By Brock N. Meeks Chief Washington correspondent
updated 9/15/2004 7:37:39 PM ET 2004-09-15T23:37:39

Although there are fewer air marshals on the payroll than at this time last year, more flights are being covered on a daily basis, said Thomas Quinn, director of the Federal Air Marshal Service.

The service has come under scrutiny lately regarding the percentage of the nation’s commercial airline flights that are actually protected by teams of armed federal air marshals. 

Quinn dismissed press reports that the agency was covering only 3 percent to 4 percent of commercial flights in the United States on a daily basis.  Although he declined to give specifics, Quinn said his agents cover “more than 5 percent” of some 28,000 daily commercial flights in the United States.  And at airports of high interest, such as Washington, D.C. and New York, much greater percentages of flights carry air marshals, he said. 

The 9/11 commission recommended more study be done in an effort to determine what adequate staffing levels for the service should be in order for it to provide more protection for U.S. commercial airliners.

In the immediate post-9/11 days, Congress authorized a dramatic ramp-up of a nearly moribund air marshal program, which had only 33 persons, covering only international flights. The federal air marshal service was jump-started, and though the exact number of marshals is classified, the agency acknowledges that “thousands” are in its ranks. 

“I have said from Day One that the fully authorized strength, the appropriated strength, I’m satisfied with and would like to have the budget to sustain,” Quinn told reporters Tuesday.  However, he acknowledged that “we haven’t had the budget to sustain that [optimal staffing level] for a variety of reasons.”

Like every other agency, Quinn noted, the marshal service is one voice among many competing for money.  “The funding obviously is something that is a process between the department, the administration and the Congress,” Quinn said.  “We have a voice in it. I express that voice.”
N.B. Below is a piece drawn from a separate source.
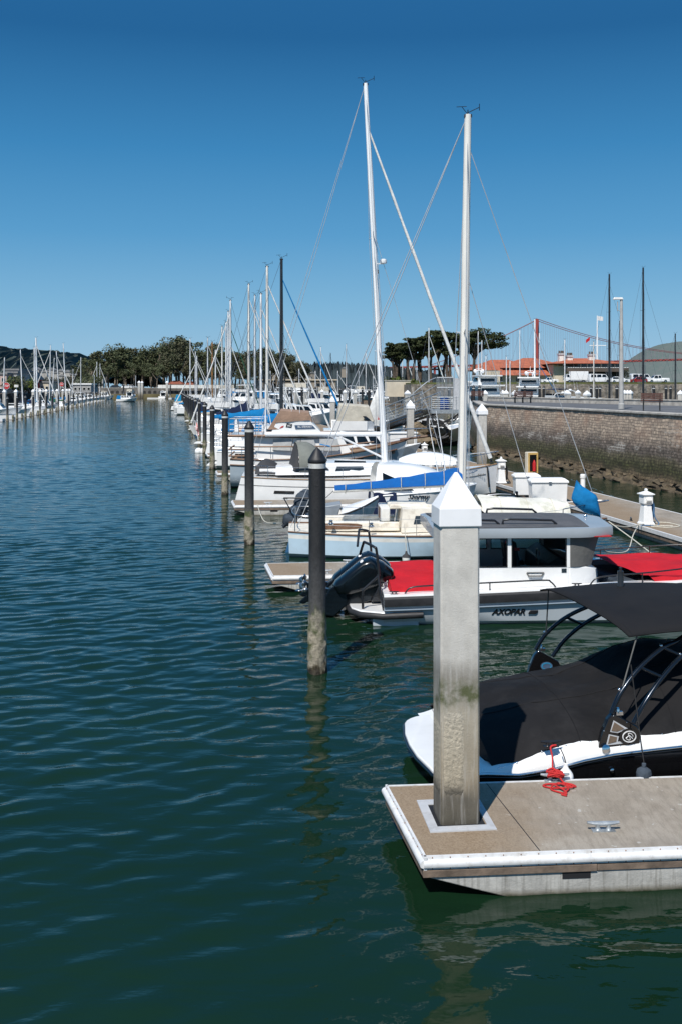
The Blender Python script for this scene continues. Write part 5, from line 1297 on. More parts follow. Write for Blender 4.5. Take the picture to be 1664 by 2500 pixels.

The air marshal service operates on a $626 million budget.  However, the administration has trimmed that amount by $13 million in its fiscal year 2005 budget proposal.  That leaves little room for new hires and completion of advanced research projects, such as a reliable surface-to-air wireless ground communication system that won’t interfere with cockpit operation. 

“There is an impact,” Quinn acknowledged, regarding current budget constraints, but any such impact is “minimal.” 

Surge protected
And in fact, the agency has recently received reinforcements, courtesy of itself, owing to completion of an internal advanced training program that ended in July.

“I feel comfortable giving you the numbers,” said Quinn, speaking about an area in which the service is usually tight-lipped.  “We added a little over 300 federal air marshals dedicated to this training” back into regular flying status,” he said.

But the agency has also instituted two other programs that give it a potential for much broader coverage should a crisis arise. 

The first is a “surge” capability in which federal agents from the Immigration and Customs Enforcement (ICE) division, which also houses the air marshals, are given hands-on, tactical and skill training in air marshal techniques.  The training is a week-long course conducted by air marshals at various field offices throughout the country.

About 400 of the 5,000 current ICE agents have completed the training, Quinn said, and more are being cross-trained all the time.  If needed, these ICE agents will be partnered with an air marshal in times of high alert, Quinn said.

In addition, the air marshals have instituted a “force multiplier” program that calls for other federal agencies with armed agents, such as the Secret Service, the FBI, the Drug Enforcement Agency and the Bureau of Alcohol, Tobacco and Firearms, to share air travel information with the air marshal program. 

“The purpose of this, first of all, is to know, in the event of a crisis, if there is a federal agent on board a particular flight,” Quinn said.  As a secondary benefit, if the air marshal schedulers identify a particular flight as having several armed agents on board we could reconsider redeploying [our air marshal team] to another flight,” Quinn said. 

Federal agents who fly armed are given a 2-1/2 hour briefing and CD-ROM-based instruction that “essentially gives them suggestions as to what to do and not to do and if there happen to be [marshals] on board,” Quinn said. However, the other federal agents aren’t expected to become substitute air marshals.

“The important thing to understand here — and this is critical — we’re not asking their agents do to anything other than what they are already trained to do,” Quinn said.  “We’re not asking them to become [federal air marshals] for a day.”

Currently the service has signed a memorandum of understanding with the Secret Service in regard to sharing information about air travel schedules.  Other agencies are in negotiations to do likewise, Quinn said.  The holdup: Incompatible computer systems make the combining of such diverse policies and procedures a technological challenge, Quinn said. 

Surveillance reports submitted by air marshals “have clearly identified criminal terrorist activity in the aviation domain,” Quinn said. Those reports are now being followed up on by the Joint Terrorism Task Force run by the FBI.  Quinn didn’t reveal any details of those investigations and only said that no arrests yet have come from information provided by the air marshals.

And although there isn’t direct intelligence to indicate terrorists aren’t actively “probing” commercial flights to test for further vulnerabilities, Quinn said, “if I didn’t believe that the criminal terrorists were focused on aviation, I’m in the wrong job.”